Brighton, N.Y. (WROC) — Devin Kawaoka is showing up all over the TV landscape.

You can see him shows like Chicago Med, Shrinking and Lucifer.

It’s a career that started on stages in Rochester, but the Brighton grad wasn’t always L.A. bound.

In fact, at one point, he had to choose between the stage and the slopes.

He talks about his love of skiing and acting won the day in this interview with Adam Chodak.

Adam Chodak: In the interviews I’ve seen with you you often talk about Rochester. It seems like Rochester is still a big part of you.

Devin Kawaoka: I’ve got a lot of Rochester pride. In fact, I had such a great childhood growing up. I went to Brighton High School. I did community theater there. I loved that town. I worked at Java’s downtown on Gibbs Street. I opened Cafe Cibon, then I opened Captain Wally’s at RIT. I love that place. My family still lives there in Brighton and, yeah, it just has a warm place in my heart. And of course I always brag about Wegmans whenever I can.

AC: A lot of actors I talk with from Rochester, they often talk about the very comforting and encouraging theater scene.

DK: I started when I was a kid at Justine Garsys doing summer theater. Justine was a big influence in my life.

AC: The incredible thing is not only were you moving up in the world of acting, but you were also doing downhill skiing as well.

DK: I skied down at Hunt Hollow and we would race at all the local mountains and my dad actually who learned to ski very late in life was my ski coach for many years until, and I think he’d say this, until I got better than him and he couldn’t coach me anymore.

AC: How did you choose between the two?

DK: I was really loving the community of theater. I would show up to rehearsal and kept gravitating to the people. I remember one year, I think it was my junior year, I was doing a play at GEVA Theater and so I was missing practice down at Hunt Hollow and I went for my first practice and my coach kind of barked at me and said, you’re not practicing enough and I sort of knew that I had to make a choice and I made the tough call to tell my dad I was going to stop ski racing my junior year of high school, but good for me because here we are.

AC: You’re on all these shows and people are going to go, oh I know him from Chicago Med or Lucifer. When it comes to streaming, what impact has that had on actors like you?

DK: I mean there’s just so much work, there’s so many ways to tell stories, so many unique points of view. And there’s an every-changing landscape in terms of which streamers are creating new content, but seems like every week there’s a new streamer to have a hit show on and I feel so lucky to be in this business in the Golden Age of television.

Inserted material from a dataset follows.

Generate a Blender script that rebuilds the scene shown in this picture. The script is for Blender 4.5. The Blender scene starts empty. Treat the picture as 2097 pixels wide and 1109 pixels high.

AC: But you’re still doing stage work like Slave Play when we’re having all these sensitive conversations and art and theater have always been on the forefront of that and there you are.

DK: Slave Play was a really inspiring for me. Jeremy O. Harris wrote one of the most dynamic plays I’ve read in my lifetime and the minute I read it I knew I had to be a part of it. I wanted to be part of that conversation and specifically in that play he wrote about a white passing man and I’m half Japanese, but I get mistaken for white and that experience is not written about very often and it was really wonderful to get to contribute to that story and what he had to stay about it and I know audiences were really engaged by that material so it was really fun to be a part of.

AC: When it comes to acting, what’s the secret for you?

DK: To always be myself. To steal from myself, to steal from my images, from my life, from myself at any given time. Any time I’ve abandoned myself it’s not led me down the right path so always be yourself.

AC: Any advice for actors in your hometown, kids, who are thinking about going for, they hear how hard it is in LA or New York City, what’s your advice to them?

DK: Your parents are going to tell you not to do this because they think it’s not a good investment, but here’s the thing: we’re one of the largest economic drivers in America, bigger than a lot of the other industries, so argue there is a lot of money to be made in the arts, but also just believe in yourself, believe what stories you have to tell, what you have to contribute to the world and what you want the be and how you want the world to exist, believe in who you are. It’s so important that we have young people in this business who keep challenging us to do better and tell better stories and more interesting stories and I hope you all come and join the arts community.